Page 1 of 1

HW problem G21

Posted: Wed Oct 02, 2019 5:04 pm
by Simon Dionson 4I
How should I approach this problem? Would it make sense to find the molarity of each substance and then collectively add up the concentration (ex. 5M K + 6M K + 3M K + ...) of the ions based on the molecular formulas, or is there another way to do it?

Re: HW problem G21

Posted: Wed Oct 02, 2019 5:13 pm
by Mansi_1D
I think you can get to the final answer by adding up the molarities you calculate, but I'm not sure. The way I did is that I found the moles of K in each of given the compounds by diving the grams of each samples by its molar mass and multiply the molar ratio of K ions in one mole of each sample. I added the moles of K together and used the moles/volume formula to find the molarity of K.

Re: HW problem G21

Posted: Wed Oct 02, 2019 5:31 pm
by Hannah Lee 2F
I agree with Mansi! The concentration of ions in a solution usually depend on the mole ratios between the dissolved substance in the solution and the cations and/or anions it forms — in this case, the question is asking for K+ and S2-. After dividing the mass of each compound by the molar mass to find the amount of moles, you would use mole ratios to find the amount of moles of each ion.
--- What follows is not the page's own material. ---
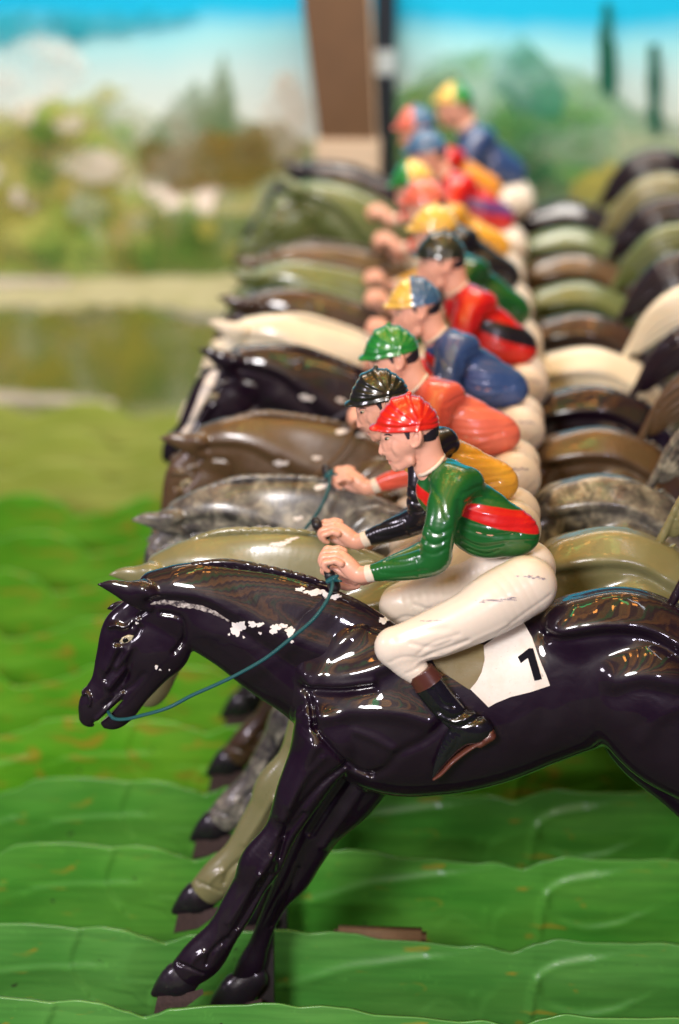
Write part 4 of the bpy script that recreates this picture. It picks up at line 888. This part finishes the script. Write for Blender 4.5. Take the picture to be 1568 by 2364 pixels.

For instance, for K2S, it would be 0.500 g K2S divided by 110.26 g/mol = 0.00453 mol K2S. Because there is a 2:1 ratio of K+ ions to K2S, you would multiply that number of moles by 2 via mole ratios to find # of moles of K+ in K2S: (0.00453 mol K2S) (2 mol K+ / 1 mol K2S). After doing that for the rest of the compounds, you would add them all up to find the total number of moles of that ion present; lastly, you would use M = n / vol to find the actual concentration of ions in the solution.

Re: HW problem G21

Posted: Wed Oct 02, 2019 5:35 pm
by Michelle Chan 1J
Molarity is moles/volume of solution. So to use (b) as an example, first I would find the moles of S ions in 0.500g of K2S with stoichiometry --> 0.500g K2S x 1 mol K2S/110.26g x 1 mol S/ 1 mol K2S. Then convert 500. mL of volume to 0.5 L. Finally, divide the number of moles by volume to get M. Hope that made sense!